Over at Wired, Steven Leckart redoes the Food Pyramid for a “media diet” totaling nine hours daily. Click through for the full-size image. (Link via Dan.)

The proportions between different types of media were foreign to me (I guess I free up relatively more time for gaming by skipping Facebook), but the sum total kind of blew my mind. Perhaps the combination of research, writing, and teaching has thrown off my notions of how much free time normal people have. Do people—or even just the kind of geeks who’d be reading Wired—really spend that long consuming media for pleasure every day?

The Joys of Disruptive Technologies

July 8th, 2009

I wanted to share a quick link from the Chronicle of Higher Education about a professor who encourages students to use Twitter during class (found via Twitter, of course—thanks @zandperl!). The course, originally taught for grad students, is called “Disruptive Technologies in Teaching and Learning,” and features a live Twitter feed projected in the background so students can offer outside links and shyly-yet-publicly consider comments that may derail the discussion.

I think it sounds neat—and, much to my surprise, so do most of those offering comments on Chronicle, it seems. A former student of the class also chimed in to offer some positive reflections and a link to her course blog, which links to other students’ blogs. That should give a sense of the conversations that these technologies encouraged.

In unrelated news, I have about a dozen drafts for new posts that I am dying to complete and post, but they’re going to have to remain drafts until I push through some of my real (i.e., deadline-bound) work. Blogging is my own personal “disruptive technology,” I suppose (but usually in a good way). I expect to be posting a lot come August, the month I defend.

Citation Stylings

June 25th, 2009

My dissertation occasionally presents me with some odd dilemmas resulting in strange turns of phrase. This is largely an artifact of working with an in-text citation style (APA), which blends a somewhat scientistic air with sometimes quite … let’s say, colorful names and language. No matter how many times I read this sentence, for instance, it looks strange to me, though there’s nothing objectively wrong with it:

Sexist, racist, and homophobic sentiments may be amplified by the somewhat anonymous and depersonalized format of internet venues – an “online disinhibition effect” (Suler, 2004) in psychological terms, though well known to geeks under such terms as “the Greater Internet Fuckwad Theory” (Kruhulik & Holkins, 2004).

The phrase is indeed well known, and I offer an endnote to expound upon that a bit. But it still looks like a weird sentence. (And yes, the lowercase “I” in “internet” is intentional.)

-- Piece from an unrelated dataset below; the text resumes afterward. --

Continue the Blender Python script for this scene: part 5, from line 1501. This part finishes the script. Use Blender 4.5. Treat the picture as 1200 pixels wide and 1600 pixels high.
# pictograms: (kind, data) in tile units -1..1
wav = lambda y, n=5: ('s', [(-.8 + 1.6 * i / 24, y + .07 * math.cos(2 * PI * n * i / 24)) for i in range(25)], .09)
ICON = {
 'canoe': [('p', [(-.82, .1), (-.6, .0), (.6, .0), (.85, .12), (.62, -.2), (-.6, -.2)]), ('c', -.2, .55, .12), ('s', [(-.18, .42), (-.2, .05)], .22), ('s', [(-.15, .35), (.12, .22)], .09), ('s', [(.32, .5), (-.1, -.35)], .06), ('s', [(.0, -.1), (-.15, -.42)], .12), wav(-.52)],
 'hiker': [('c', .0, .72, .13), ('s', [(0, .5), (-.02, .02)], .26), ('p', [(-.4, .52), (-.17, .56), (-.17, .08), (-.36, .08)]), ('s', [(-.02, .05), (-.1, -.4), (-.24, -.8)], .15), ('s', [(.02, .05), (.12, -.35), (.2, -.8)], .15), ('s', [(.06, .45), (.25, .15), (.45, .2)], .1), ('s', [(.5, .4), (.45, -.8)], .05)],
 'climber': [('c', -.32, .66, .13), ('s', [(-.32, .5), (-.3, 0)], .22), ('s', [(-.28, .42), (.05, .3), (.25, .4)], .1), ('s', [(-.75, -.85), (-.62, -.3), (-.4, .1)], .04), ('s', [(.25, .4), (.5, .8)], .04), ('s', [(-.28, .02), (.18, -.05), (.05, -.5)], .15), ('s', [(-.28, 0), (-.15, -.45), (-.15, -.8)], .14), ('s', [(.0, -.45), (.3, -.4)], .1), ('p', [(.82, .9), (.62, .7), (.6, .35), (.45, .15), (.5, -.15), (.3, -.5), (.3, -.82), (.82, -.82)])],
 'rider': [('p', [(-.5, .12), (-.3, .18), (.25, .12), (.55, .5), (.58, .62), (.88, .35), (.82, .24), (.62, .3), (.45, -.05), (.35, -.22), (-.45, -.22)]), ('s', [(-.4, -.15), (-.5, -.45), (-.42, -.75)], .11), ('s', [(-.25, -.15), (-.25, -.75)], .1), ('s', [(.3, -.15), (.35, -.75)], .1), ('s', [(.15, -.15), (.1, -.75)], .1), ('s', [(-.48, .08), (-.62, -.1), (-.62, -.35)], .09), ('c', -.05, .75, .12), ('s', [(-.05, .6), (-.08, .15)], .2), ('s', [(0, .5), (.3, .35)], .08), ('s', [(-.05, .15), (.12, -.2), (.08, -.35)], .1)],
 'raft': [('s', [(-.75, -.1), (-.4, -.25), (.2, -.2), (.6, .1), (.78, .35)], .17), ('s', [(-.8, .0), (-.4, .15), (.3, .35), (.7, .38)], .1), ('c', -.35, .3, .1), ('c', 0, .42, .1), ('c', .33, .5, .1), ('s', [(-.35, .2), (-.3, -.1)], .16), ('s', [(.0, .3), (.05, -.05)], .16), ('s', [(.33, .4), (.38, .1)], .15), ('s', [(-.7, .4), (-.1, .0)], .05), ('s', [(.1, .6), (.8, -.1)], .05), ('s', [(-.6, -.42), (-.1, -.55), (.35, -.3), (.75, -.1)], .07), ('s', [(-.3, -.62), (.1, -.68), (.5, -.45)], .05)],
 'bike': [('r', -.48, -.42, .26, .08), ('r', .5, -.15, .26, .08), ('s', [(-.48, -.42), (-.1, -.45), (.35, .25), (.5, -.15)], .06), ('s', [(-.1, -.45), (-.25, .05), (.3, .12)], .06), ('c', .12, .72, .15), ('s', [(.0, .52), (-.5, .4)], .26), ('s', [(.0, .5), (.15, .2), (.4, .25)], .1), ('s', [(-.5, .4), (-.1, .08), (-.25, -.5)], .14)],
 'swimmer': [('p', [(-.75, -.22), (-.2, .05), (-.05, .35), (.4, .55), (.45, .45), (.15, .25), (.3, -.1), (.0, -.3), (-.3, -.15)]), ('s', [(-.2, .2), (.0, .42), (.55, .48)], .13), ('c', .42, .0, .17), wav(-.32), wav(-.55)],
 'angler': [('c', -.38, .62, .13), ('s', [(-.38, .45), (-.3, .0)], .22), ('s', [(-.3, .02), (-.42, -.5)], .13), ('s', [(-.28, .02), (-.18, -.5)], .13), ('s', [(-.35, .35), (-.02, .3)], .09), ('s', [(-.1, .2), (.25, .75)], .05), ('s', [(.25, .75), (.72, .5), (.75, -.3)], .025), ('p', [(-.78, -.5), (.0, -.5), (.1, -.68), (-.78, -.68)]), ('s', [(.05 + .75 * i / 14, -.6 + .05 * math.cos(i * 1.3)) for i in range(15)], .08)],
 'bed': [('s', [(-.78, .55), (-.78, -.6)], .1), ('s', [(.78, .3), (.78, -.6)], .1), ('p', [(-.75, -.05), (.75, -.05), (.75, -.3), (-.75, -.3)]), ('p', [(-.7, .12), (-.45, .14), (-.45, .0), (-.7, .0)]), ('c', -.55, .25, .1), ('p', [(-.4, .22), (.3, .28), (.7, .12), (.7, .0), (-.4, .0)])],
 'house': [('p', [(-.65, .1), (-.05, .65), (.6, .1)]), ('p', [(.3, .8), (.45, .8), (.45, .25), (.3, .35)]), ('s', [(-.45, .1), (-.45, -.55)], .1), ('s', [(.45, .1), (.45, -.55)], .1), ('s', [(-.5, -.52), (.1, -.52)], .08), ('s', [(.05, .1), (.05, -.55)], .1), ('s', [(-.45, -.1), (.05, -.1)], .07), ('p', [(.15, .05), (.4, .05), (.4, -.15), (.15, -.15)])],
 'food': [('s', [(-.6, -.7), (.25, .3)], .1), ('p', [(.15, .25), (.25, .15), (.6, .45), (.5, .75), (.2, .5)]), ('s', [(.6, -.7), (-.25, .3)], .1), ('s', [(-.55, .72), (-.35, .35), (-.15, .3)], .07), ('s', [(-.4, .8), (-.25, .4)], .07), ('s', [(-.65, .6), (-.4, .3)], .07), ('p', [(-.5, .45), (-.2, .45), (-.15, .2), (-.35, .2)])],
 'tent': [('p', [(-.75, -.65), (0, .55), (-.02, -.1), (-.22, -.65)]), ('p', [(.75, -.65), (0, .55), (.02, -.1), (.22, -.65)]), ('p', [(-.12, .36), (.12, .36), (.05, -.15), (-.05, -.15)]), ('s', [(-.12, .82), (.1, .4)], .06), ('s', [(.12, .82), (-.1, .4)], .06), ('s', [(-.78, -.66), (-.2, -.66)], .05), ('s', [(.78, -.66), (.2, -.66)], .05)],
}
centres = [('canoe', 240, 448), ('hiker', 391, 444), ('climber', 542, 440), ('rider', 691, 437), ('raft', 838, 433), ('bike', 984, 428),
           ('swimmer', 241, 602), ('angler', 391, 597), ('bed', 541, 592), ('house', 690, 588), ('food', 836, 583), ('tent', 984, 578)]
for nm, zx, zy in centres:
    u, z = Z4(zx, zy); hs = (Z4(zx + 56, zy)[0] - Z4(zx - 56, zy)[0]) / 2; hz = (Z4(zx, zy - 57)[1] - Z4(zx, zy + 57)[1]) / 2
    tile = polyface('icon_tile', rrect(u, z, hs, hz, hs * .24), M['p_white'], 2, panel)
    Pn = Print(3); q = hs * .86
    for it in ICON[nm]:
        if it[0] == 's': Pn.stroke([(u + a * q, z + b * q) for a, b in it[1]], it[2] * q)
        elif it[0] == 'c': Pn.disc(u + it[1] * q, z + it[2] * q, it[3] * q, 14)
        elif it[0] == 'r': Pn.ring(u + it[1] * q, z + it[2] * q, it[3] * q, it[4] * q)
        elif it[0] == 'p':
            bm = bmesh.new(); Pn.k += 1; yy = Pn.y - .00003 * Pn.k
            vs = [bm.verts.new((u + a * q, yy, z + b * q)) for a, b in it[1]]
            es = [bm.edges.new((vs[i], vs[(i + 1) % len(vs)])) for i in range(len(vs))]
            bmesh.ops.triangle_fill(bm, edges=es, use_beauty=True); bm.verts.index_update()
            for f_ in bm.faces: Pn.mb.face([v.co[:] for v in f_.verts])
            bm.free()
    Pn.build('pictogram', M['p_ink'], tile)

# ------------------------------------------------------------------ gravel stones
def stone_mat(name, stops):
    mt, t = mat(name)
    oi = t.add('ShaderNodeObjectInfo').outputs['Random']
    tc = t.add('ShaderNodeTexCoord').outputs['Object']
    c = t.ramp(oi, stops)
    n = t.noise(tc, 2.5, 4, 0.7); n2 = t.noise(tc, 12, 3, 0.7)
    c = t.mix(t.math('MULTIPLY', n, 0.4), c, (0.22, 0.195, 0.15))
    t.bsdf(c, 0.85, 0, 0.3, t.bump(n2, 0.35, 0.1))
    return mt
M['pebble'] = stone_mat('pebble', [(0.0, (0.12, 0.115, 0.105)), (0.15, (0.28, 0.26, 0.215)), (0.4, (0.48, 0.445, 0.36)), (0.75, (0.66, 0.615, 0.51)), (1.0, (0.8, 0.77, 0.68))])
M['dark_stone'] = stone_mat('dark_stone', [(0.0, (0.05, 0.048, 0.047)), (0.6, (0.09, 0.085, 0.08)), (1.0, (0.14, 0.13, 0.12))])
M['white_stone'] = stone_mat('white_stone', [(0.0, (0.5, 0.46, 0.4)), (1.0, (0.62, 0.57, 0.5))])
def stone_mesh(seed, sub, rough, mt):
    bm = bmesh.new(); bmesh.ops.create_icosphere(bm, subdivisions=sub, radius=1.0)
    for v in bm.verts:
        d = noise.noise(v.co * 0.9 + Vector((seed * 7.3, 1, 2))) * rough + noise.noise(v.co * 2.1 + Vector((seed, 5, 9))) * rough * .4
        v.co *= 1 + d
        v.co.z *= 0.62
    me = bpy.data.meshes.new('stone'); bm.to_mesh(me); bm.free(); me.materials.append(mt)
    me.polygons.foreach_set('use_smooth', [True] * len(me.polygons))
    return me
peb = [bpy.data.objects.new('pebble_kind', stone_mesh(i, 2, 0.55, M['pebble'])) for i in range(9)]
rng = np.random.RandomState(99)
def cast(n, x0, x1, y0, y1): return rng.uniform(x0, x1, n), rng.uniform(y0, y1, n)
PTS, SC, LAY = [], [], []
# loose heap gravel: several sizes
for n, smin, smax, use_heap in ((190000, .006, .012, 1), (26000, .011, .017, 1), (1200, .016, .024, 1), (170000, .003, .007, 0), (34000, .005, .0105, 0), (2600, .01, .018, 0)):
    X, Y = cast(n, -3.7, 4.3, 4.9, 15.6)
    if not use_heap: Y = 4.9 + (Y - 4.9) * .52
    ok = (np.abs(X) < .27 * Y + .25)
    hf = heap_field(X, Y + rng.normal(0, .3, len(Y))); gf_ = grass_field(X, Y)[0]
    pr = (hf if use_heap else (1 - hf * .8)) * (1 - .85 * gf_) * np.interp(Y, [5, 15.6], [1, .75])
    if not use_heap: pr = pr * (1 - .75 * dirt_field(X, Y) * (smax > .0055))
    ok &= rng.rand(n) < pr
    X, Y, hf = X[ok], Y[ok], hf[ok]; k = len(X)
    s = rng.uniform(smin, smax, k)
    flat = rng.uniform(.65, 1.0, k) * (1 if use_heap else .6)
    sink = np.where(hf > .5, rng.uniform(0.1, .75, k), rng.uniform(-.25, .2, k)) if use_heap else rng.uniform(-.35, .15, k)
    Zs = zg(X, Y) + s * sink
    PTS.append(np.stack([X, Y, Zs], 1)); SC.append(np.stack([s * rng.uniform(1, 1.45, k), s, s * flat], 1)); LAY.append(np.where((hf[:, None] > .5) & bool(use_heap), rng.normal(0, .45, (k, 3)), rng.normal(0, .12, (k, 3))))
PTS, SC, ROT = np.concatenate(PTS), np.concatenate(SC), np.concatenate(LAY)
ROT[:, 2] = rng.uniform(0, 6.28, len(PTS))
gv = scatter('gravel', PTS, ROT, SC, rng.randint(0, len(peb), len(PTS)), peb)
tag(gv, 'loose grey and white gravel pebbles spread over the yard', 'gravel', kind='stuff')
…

My dilemma today is how to cite an article by Iroquois Pliskin. Citing people by handle/screen name is usually no big deal for me. Because I’m quoting heavily from comments on blogs and publicly viewable forums, I already have plenty of citations like “(CmdrTaco, 2007).” This gets trickier when citing someone using a screen name that takes the form of a pen name. If I’m to treat this like a screen name, I’d cite it as “(Iroquois Pliskin, 2009).” On the other hand, this has a first and last name, so should it be “(Pliskin, 2009)”? “Mark Twain” was just a pen name for Samuel Clemens, but I think you’d still cite him as “(Twain, 1876).” And I haven’t even addressed how I decided to cite the Penny Arcade strip noted in the quote above as “(Krahulik and Holkins, 2004)” rather than “(Gabe and Tycho, 2004)”; citing when you have a screen name and a real name associated with a work presents its own challenges as well.

I’m not going to let something so silly hold me up right now, so I’m just going with citing as a screen name for consistency with the other online sources I’m using in cases when no real name is given on the work itself. Perhaps I’ll revise after defending if need be.